Autorizzazione amministrativa – Noleggio con conducente – Diniego – Non legittimità – Registro informatico delle imprese esercenti i servizi di taxi e noleggio con conducente – Operatività – Libertà di iniziativa economica e di stabilimento

È illegittimo il diniego di autorizzazione per il servizio di noleggio da rimessa con conducente che sia fondato sulla previsione contenuta nell’articolo 10-bis, comma 6, del decreto-legge 14 dicembre 2018, n. 135, convertito, con modificazioni, in legge 11 febbraio 2019, n. 12 – in virtù del quale non è consentito il rilascio di nuove autorizzazioni fino alla piena operatività dell’archivio informatico delle imprese esercenti i servizi di taxi e noleggio con conducente – in quanto la scelta amministrativa adottata impinge, senza alcuna limitazione temporale, su diritti costituzionalmente garantiti quali la libertà di iniziativa economica (art. 41 Costituzione) e la libertà di stabilimento, con la connessa tutela della concorrenza tra le imprese, anche nel più esteso ambito unionale (articolo 117, comma 1, della Costituzione, in relazione all’articolo 49 TFUE).

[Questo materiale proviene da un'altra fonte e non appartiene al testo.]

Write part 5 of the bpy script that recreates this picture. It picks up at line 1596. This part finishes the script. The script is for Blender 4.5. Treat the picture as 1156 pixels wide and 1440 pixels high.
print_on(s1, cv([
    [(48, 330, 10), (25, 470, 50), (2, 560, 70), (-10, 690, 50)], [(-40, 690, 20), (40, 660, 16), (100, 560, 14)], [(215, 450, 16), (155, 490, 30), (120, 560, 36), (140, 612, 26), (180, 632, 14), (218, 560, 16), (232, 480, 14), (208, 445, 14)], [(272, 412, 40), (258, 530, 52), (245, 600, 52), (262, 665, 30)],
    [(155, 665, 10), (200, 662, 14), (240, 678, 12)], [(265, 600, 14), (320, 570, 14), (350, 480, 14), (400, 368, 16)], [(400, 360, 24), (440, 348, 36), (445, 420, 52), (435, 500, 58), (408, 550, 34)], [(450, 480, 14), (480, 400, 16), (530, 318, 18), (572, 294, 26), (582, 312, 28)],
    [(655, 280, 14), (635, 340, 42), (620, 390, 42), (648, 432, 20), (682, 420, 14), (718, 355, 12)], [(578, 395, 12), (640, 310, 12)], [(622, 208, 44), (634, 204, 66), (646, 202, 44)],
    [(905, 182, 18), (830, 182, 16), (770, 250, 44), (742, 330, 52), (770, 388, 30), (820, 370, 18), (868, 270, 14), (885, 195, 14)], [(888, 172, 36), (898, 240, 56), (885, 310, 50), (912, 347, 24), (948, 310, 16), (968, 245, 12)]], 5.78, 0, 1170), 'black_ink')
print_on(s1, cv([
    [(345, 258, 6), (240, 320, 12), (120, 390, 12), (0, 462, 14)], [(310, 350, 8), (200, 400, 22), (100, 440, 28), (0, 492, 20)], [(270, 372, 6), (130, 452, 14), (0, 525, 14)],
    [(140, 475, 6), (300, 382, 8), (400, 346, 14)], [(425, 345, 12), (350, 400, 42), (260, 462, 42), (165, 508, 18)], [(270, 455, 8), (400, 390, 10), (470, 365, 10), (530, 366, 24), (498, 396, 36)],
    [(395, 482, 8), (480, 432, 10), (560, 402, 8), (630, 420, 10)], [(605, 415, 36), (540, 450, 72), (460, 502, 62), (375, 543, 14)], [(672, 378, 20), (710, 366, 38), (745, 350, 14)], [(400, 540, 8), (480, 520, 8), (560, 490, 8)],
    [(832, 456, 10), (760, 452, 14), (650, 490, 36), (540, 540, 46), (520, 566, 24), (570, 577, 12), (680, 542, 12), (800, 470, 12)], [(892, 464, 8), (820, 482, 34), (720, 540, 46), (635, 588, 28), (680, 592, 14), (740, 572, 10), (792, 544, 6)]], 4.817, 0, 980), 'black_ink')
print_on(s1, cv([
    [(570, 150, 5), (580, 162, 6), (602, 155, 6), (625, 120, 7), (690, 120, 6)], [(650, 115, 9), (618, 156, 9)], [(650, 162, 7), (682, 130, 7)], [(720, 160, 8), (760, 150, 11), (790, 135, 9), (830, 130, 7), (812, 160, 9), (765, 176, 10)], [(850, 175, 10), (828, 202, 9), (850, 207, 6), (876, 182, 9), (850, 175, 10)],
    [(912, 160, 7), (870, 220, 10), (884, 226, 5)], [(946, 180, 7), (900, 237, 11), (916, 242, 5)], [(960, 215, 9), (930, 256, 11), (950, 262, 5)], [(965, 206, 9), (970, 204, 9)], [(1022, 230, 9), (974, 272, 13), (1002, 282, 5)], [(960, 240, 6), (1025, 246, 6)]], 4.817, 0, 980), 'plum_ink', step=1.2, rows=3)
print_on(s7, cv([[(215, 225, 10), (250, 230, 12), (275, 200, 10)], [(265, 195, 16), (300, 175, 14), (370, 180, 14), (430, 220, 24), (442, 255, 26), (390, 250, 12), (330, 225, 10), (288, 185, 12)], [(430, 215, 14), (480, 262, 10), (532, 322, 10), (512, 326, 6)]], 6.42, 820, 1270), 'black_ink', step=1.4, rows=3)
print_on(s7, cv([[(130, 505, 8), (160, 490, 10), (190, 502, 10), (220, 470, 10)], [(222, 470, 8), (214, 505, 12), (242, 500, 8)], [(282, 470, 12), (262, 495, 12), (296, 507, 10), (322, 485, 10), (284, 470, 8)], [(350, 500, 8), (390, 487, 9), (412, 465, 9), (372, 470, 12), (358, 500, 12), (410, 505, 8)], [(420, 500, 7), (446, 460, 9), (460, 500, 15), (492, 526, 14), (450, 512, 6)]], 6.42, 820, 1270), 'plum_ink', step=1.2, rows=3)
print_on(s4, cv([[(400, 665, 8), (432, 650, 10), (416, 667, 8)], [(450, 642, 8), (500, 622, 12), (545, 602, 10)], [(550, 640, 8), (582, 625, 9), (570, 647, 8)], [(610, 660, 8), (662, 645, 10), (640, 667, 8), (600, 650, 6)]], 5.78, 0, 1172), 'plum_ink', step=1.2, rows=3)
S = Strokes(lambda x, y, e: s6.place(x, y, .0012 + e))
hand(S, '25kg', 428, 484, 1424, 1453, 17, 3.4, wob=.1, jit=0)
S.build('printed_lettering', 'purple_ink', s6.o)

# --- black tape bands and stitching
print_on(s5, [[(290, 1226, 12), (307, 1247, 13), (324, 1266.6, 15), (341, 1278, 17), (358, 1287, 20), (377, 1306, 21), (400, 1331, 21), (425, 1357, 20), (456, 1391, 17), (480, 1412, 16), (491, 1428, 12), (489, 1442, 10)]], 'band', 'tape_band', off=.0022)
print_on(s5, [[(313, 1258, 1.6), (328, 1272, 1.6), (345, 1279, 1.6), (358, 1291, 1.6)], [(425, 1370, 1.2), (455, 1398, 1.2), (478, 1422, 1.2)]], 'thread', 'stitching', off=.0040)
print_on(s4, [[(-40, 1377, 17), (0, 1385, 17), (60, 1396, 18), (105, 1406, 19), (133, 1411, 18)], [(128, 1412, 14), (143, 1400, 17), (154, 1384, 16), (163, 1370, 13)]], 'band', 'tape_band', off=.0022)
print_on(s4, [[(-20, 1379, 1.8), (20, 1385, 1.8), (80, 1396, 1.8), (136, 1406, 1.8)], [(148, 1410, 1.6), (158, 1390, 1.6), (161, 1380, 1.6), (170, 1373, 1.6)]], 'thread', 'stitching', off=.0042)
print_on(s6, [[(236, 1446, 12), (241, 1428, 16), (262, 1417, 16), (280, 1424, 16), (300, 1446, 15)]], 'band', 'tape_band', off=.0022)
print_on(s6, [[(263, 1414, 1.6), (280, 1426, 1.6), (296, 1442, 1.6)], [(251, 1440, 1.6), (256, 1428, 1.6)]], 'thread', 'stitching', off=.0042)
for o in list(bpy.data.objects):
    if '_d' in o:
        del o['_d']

Inoltre, vanno applicati i principi enunciati dalla Corte costituzionale con sentenza 19 luglio 2024, n. 137 la quale, anche se successiva al provvedimento impugnato, determina la cessazione della efficacia erga omnes della norma contenuta nell’articolo 10-bis, comma 6 dichiarata incostituzionale ed impedisce, dopo la pubblicazione della sentenza, che essa possa essere applicata ai rapporti, in relazione ai quali la norma risulti ancora rilevante, stante l’effetto retroattivo dell’annullamento, escluso solo per i c.d. “rapporti esauriti”.